The award should be equal to full compensation comparable to that of a fee-paying client, Missouri v. Jenkins, 491 U.S. 274, 286, 109 S.Ct. 2463, 2470-71, 105 L.Ed.2d 229 (1989). The starting point for computing the “lodestar” amount, which is presumed to be reasonable in a ease under a fee shifting statute such as 33 U.S.C. § 1365(d), is “multiplying the number of hours reasonably expended on the litigation times a reasonable hourly rate.” Blum v. Stenson, 465 U.S. 886, 888, 104 S.Ct. 1541, 1544, 79 L.Ed.2d 891 (1984).8 Although enhancement is no longer justified under Blum, 465 U.S. at 898-900, 104 S.Ct. at 1548-50, and City of Burlington v. Dague, — U.S. -, 112 S.Ct. 2638, 120 L.Ed.2d 449 (1992), reductions may be made where warranted based on such factors as novelty, difficulty and results obtained. See Hensley, 461 U.S. at 433, 103 S.Ct. at 1939.

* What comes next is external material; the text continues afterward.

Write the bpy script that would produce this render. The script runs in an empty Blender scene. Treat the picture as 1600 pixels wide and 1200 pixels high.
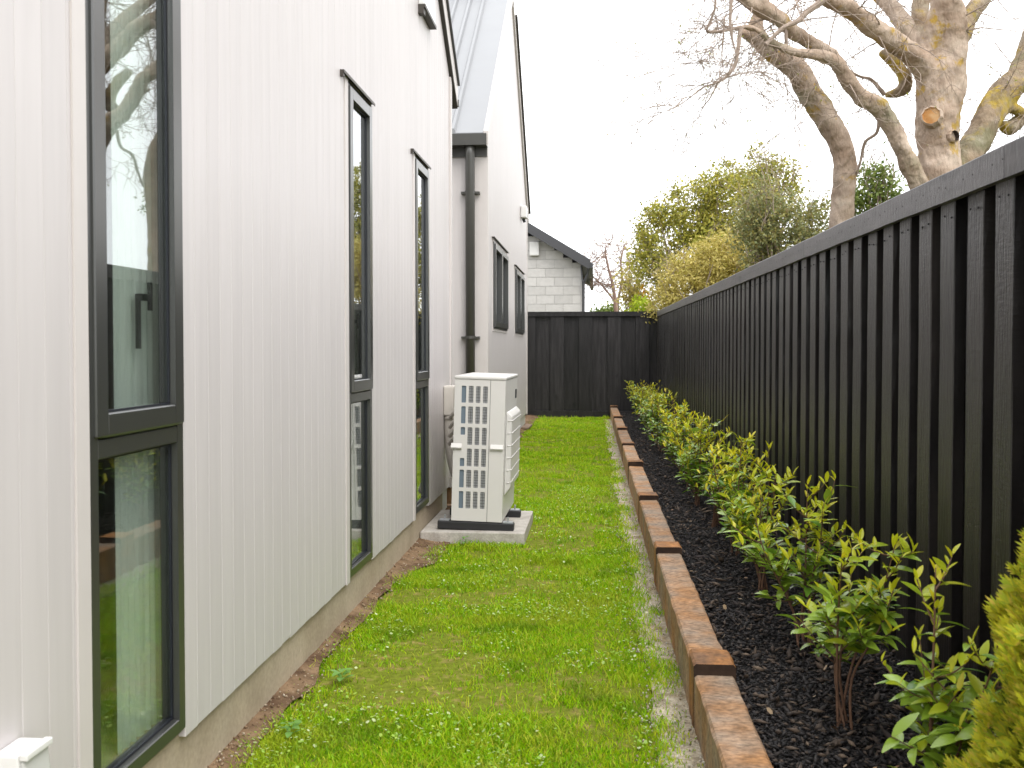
import bpy, math, random
import numpy as np
from mathutils import Vector, Matrix, noise as mnoise
R = math.radians
random.seed(7); rng = np.random.default_rng(7)
sc = bpy.context.scene
col = sc.collection

# ------------------------------------------------------------------ camera, sky, sun, exposure
CF, CH = 1500.0, 1.2
PITCH = R(1.4); YAW = math.atan(129 / 1500 * math.cos(PITCH))
PPX, PPY = 800.0, 545 + CF * math.tan(PITCH)
cam = bpy.data.cameras.new('camera'); camo = bpy.data.objects.new('camera', cam); col.objects.link(camo)
camo.location = (0, 0, CH); camo.rotation_euler = (math.pi / 2 - PITCH, 0, YAW)
cam.sensor_width = 36; cam.lens = CF / 1600 * 36; cam.shift_y = (PPY - 600) / 1600
cam.clip_start = .05; cam.clip_end = 2000
cam.dof.use_dof = True; cam.dof.focus_distance = 5.6; cam.dof.aperture_fstop = 8
sc.camera = camo
w = bpy.data.worlds.new('World'); sc.world = w; w.use_nodes = True
nt = w.node_tree; bg = nt.nodes['Background']
sky = nt.nodes.new('ShaderNodeTexSky'); sky.sky_type = 'NISHITA'; sky.sun_disc = False
SUN_EL, SUN_AZ = R(52), R(150)          # azimuth clockwise from +Y: behind the camera, to the right
sky.sun_elevation = SUN_EL; sky.sun_rotation = SUN_AZ; sky.dust_density = 4; sky.air_density = 1
hs = nt.nodes.new('ShaderNodeHueSaturation'); hs.inputs['Saturation'].default_value = .25
mx = nt.nodes.new('ShaderNodeMixRGB'); mx.inputs['Fac'].default_value = .75
mx.inputs['Color2'].default_value = (19.6, 19.8, 20.2, 1)        # the cloud sheet, even in every direction
nt.links.new(sky.outputs[0], hs.inputs['Color']); nt.links.new(hs.outputs[0], mx.inputs['Color1'])
nt.links.new(mx.outputs[0], bg.inputs['Color']); bg.inputs['Strength'].default_value = .105
sl = bpy.data.lights.new('sun', 'SUN'); sl.energy = 1.0; sl.angle = R(25); sl.color = (1, .965, .9)
so = bpy.data.objects.new('sun', sl); col.objects.link(so)
sd = Vector((math.sin(SUN_AZ) * math.cos(SUN_EL), math.cos(SUN_AZ) * math.cos(SUN_EL), math.sin(SUN_EL)))
so.rotation_euler = sd.to_track_quat('Z', 'Y').to_euler(); so.location = (0, -4, 12)
sc.view_settings.view_transform = 'Standard'; sc.view_settings.look = 'None'
sc.view_settings.exposure = .62; sc.view_settings.gamma = 1; sc.view_settings.use_curve_mapping = False
sc.render.engine = 'CYCLES'
sc.cycles.max_bounces = 8; sc.cycles.transparent_max_bounces = 16

# a point of the place seen at pixel (px, py) of the 1600 px photograph, Y metres away
_fw = Vector((-math.sin(YAW) * math.cos(PITCH), math.cos(YAW) * math.cos(PITCH), -math.sin(PITCH)))
_rt = Vector((math.cos(YAW), math.sin(YAW), 0)); _up = _rt.cross(_fw)
def at(px, py, Y):
    d = _fw + _rt * ((px - PPX) / CF) + _up * ((PPY - py) / CF)
    return Vector((0, 0, CH)) + d * (Y / d.y)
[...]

Here, plaintiffs seek attorney’s fees of $33,128.259 and expenses of $210.08. The reasonableness of the fees requested is to be considered by Judge Fox in his Report and Recommendation.

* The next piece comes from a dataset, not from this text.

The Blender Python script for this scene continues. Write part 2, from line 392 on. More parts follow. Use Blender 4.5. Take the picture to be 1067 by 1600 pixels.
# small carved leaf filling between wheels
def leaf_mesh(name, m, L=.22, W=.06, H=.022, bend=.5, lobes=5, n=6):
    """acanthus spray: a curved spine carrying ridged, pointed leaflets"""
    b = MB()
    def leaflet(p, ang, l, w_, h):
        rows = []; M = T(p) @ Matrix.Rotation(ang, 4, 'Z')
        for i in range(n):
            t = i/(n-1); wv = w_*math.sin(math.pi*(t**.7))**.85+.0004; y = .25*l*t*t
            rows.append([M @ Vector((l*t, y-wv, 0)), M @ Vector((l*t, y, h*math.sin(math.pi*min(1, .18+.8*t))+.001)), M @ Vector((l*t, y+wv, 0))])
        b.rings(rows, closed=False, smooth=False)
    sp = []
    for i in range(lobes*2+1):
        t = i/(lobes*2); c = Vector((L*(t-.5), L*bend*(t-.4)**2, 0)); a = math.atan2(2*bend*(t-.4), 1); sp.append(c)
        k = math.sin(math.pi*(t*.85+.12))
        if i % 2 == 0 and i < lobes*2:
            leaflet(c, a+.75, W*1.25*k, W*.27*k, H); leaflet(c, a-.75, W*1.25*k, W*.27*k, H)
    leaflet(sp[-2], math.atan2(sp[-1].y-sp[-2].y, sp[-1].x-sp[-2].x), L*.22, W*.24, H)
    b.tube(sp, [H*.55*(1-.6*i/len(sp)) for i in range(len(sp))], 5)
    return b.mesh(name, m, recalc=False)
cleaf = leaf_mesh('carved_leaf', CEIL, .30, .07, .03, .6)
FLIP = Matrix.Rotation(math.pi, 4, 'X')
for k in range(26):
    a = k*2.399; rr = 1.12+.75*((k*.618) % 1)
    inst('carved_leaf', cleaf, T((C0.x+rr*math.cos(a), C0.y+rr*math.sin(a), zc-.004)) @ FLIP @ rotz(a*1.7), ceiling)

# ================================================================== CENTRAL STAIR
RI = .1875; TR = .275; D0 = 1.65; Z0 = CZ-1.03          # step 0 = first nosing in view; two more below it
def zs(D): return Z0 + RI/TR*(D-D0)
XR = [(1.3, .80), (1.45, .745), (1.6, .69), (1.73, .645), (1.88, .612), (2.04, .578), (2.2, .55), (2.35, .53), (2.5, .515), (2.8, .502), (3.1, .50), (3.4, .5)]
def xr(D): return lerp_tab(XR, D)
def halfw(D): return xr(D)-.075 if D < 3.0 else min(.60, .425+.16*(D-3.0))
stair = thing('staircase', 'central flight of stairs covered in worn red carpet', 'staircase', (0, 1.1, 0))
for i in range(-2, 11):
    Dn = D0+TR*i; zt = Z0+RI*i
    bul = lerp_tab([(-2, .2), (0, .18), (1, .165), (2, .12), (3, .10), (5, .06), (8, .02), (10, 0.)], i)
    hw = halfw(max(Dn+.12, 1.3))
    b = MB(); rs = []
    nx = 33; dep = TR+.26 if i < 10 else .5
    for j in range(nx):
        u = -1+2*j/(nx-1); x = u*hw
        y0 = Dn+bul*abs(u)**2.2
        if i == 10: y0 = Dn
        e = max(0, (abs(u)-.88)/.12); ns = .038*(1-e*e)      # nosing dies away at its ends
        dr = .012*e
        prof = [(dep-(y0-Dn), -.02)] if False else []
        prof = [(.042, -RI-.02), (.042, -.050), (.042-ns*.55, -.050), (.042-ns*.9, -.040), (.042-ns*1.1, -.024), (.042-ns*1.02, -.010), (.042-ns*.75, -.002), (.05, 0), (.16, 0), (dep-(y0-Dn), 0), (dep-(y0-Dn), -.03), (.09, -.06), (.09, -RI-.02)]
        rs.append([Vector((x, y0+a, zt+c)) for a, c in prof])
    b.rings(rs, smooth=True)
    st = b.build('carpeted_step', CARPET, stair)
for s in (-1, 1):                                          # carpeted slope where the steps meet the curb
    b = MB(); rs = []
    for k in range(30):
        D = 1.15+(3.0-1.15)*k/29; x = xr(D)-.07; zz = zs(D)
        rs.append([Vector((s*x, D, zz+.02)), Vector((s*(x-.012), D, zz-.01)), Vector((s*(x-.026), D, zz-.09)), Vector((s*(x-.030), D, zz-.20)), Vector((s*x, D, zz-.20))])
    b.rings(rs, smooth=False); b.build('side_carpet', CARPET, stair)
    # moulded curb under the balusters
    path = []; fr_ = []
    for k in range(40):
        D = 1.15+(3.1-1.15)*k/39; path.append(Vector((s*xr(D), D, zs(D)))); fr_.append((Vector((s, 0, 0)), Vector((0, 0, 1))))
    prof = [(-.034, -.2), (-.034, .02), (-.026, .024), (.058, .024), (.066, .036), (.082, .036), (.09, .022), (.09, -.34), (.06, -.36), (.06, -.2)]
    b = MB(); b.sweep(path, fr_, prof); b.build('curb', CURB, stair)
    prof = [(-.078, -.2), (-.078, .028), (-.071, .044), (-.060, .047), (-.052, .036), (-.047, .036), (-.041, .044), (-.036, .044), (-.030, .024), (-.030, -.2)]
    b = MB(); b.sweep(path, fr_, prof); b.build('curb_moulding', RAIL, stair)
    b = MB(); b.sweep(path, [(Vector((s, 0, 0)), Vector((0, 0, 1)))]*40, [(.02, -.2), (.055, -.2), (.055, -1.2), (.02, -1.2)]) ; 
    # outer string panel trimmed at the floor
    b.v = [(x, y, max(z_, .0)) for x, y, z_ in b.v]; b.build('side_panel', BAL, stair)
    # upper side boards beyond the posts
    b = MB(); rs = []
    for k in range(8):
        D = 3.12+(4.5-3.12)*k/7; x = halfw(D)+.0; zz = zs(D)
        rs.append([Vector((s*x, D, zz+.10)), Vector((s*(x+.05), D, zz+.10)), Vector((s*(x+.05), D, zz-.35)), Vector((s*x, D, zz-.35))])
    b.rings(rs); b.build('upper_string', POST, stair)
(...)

Because the present application does not pertain to Mr. Arcuri, any of the fees sought to be recovered that relate to Mr. Arcuri or his alleged conduct or liability in any capacity cannot be recovered on this motion as the decision after the Magistrate Judge files his Report and Recommendation cannot be a “final order” as to Mr. Arcuri, as required by section 1365(d).10

VII

Because Mr. Arcuri or his counsel may be able to provide information as to the whereabout of others who may have an interest in this litigation including the inquest before Judge Fox, counsel for Mr. Arcuri is to send a copy of this memorandum order to any known limited partners of defendant Mt. Mercy Associates and any suceessors-in-in*79terest to defendant C.M. Realty Developers, Inc., or other potentially interested parties, within fourteen (14) days of the date of this memorandum order, and to notify the court in writing of those to whom copies were sent.

SO ORDERED.

. Plaintiffs counsel represents that as of August 5, 1994 defendant Mt. Mercy Associates continued to be the owner of record of the property at issue, see Dkt. # 28.

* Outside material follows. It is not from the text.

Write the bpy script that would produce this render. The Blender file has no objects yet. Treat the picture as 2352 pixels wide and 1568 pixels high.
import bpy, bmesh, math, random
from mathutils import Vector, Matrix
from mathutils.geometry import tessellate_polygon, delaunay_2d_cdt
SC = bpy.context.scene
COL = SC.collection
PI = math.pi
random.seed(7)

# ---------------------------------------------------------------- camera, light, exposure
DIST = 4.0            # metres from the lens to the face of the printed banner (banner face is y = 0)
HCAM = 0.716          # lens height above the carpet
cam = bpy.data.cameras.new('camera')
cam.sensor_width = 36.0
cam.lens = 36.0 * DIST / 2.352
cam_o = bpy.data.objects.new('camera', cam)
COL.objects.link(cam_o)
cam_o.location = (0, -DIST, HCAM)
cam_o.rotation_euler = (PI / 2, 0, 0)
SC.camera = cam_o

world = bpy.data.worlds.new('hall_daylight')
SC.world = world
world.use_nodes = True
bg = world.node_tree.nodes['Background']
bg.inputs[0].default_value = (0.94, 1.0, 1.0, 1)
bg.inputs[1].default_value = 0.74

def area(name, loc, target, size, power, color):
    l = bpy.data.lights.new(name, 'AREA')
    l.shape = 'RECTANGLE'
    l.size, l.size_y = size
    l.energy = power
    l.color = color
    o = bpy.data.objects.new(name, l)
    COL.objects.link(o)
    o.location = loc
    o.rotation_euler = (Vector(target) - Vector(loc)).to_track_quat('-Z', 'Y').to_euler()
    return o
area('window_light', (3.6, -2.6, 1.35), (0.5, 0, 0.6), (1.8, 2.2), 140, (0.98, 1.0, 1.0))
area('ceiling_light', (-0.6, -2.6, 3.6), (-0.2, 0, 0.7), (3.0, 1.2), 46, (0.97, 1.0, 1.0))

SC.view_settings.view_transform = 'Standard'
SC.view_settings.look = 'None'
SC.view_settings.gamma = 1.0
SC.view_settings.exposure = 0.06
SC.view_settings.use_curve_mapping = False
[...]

. Plaintiffs appear to have given timely notice as required by 33 U.S.C. § 1365(b)(1)(A) to federal and state agencies, and state that no administrative proceeding has been initiated, and that no other bar exists to plaintiffs’ pursuit of this citizen's action.

. Plaintiffs have withdrawn without prejudice the motion for a default judgment as against Mr. Arcuri in his capacity as a limited partner in defendant Mr. Mercy Associates and as president of defendant CM Realty Developers, Inc. pending efforts to resolve matters as to him. Should the motion be renewed, the effect of the settlement with Mr. Arcuri in his individual capacity, at which time he was represented by Stephan J. Mignano, Esq., will need to be considered.

. The site is located in the Village of Dobbs Ferry, Greenburgh, NY, in Westchester County, cited in the complaint at ¶ 17 as sheet 9, parcels 69, 72 and 84, but apparently now known as Section 7, Sheet 9, parcels 1, 1A and 3, see Dkt. # 29, letter from plaintiffs dated March 11, 1994.

. The vacatur of this decision without comment on the merits has no impact on its value solely as persuasive authority although not treated as binding. See IBM Credit Corp. v. United Home, 848 F.Supp. 495 (S.D.N.Y.1994).

. Plaintiff alleges that the limited partnership was served in this action on February 3, 1992 and that the violations continue to the present date.

. The court of appeals noted in Dague v. City of Burlington, 935 F.2d 1343, 1357 (2d Cir.1991), rev’d in part on other grounds sub nom City of Burlington v. Dague, — U.S. -, 112 S.Ct. 2638, 120 L.Ed.2d 449 (1992) that "the principles governing fee awards under [42 U.S.C. § 1988] are applicable to [the] attorney's fee provision [under the Clean Water Act, 33 U.S.C. § 1365(d)] because of their substantially similar language.”

. Where fees are awarded from a fund produced by litigation or settlement, different but partially overlapping considerations apply. See In re Painwebber Securities Litigation, 1994 WL 416020 (S.D.N.Y. Aug. 5, 1994, Dkt. No. 86 Civ. 6776); In re Presidential Life Securities, 857 F.Supp. 331 (S.D.N.Y.1994) and authorities cited.

. See amended statement for default judgment, Dkt. #21, letter dated Jan. 19, 1994. In that letter, plaintiffs reduced the original amount sought for attorney's fees by $3,000 to reflect the settlement of $3,000 with Mr. Arcuri, a number claimed to be based on "a fair assessment of those charges specifically attributable to Mr. Arcuri in his individual capacity." Id.

. Consideration of the fee award issue as to the property owner defendants presumes that this court’s determination of the motion after filing of the Magistrate Judge's Report and Recommendation will include certification pursuant to Fed. R.Civ.P. 54(b) that a final judgment be entered as to these defendants so as to permit any appropriate action leading to remediation of the property to be taken whether or not matters are resolved as to Mr. Arcuri.